Given the hysterical media outcry over child molestation in the Catholic Church, it's almost quaint to recall an era when the most shocking thing a parish priest could do was fall in love with a full-grown woman. As such, the passage of time may have leached some of the shock value out of Milan Stitt's 1975 drama, The Runner Stumbles, but there is still universal resonance to be found by exploring the inner turmoil of a man of profound faith rocked to his core by doubt and desire.

Father Rivard, a charismatic priest just a little too charismatic for his superiors' liking, is Siberia'd to a tiny Michigan hamlet where he's instructed to lay low, finish his religious treatise, and lead the community by example. Compounding his resentment at the assignment is the arrival of chirpy Sister Rita, a chip off the old Sound of Music, with new ideas for the convent and its school. By turns, her presence intrigues and irks Rivard, who reacts mainly with sour bullying. Still, when a contagious bug strikes the other nuns, he does the unthinkable - he allows Rita to move in with, chastely, him until the problem passes. Not only doesn't this sit well with his old-world housekeeper, it ends up becoming a secret he and Rita keep from the Monsignor, a sin of omission that weighs heavily on both of them.
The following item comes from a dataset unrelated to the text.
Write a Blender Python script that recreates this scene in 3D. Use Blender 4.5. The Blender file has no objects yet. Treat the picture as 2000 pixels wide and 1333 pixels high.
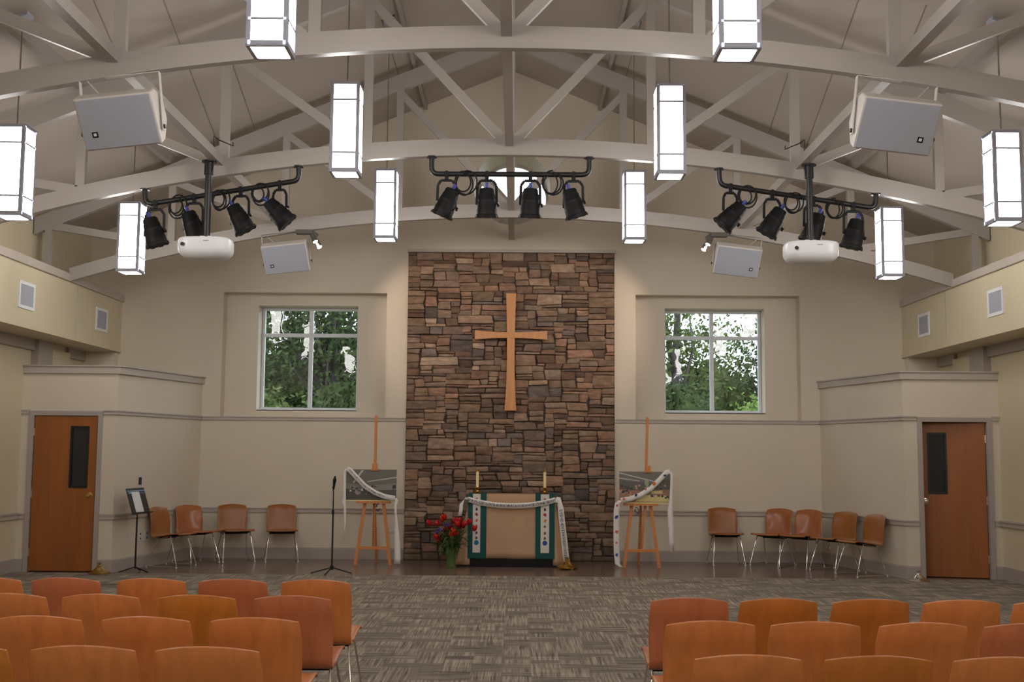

With its mutual-attraction undercurrent and murder-mystery underpinning, The Runner Stumbles can veer precariously between sturm und drang and soap opera. Indeed, at the current Actors Company Theater revival, occasional giggles broke the somber mood once the facades of Rivard, Rita and especially the maid began unraveling. Truth be told, the solution of the mystery does have a penny-dreadful tinge, and the hot-house pain of the lead characters can come off as overwrought.

However, what remains potent in Stitt's play, besides his taking Rivard's crisis of faith deeply seriously, is its examination of how inflexibility, especially in the service of something as nebulous as religion, becomes a soul-deadening trap. Whether guilty or innocent of Rita's death, Rivard suffers for his rigidity - a pain that has less to do with Jesus-like suffering than self-inflicted torture.

Scott Alan Evans stages TACT's revival with intimacy and elicits a captivating performance from Ashley West. Sure, there's a dose of Von Trapp in her Sister Rita but also a dollop of Hester Prynne. Mark L. Montgomery doesn't stint on the intensity as Father Rivard, and his choleric spleen keeps us guessing to the end whether he'd be capable of a homicidal act. However, this approach also hurts the piece, one, because he's an unpleasant character to spend two-and-a-half hours with, and two, because we can't imagine him being the kind of gregarious, Mass Appeal-style pastor whose people skills would be a threat to church higher-ups. We are happy to spend time with Chris Hietikko's defense attorney and Julie Jesneck's neighbor, while Christina Bennett Lind offers an animated turn as a young lady with an unrequited axe to grind. They, and the material's craft and depth, help Runner go the distance.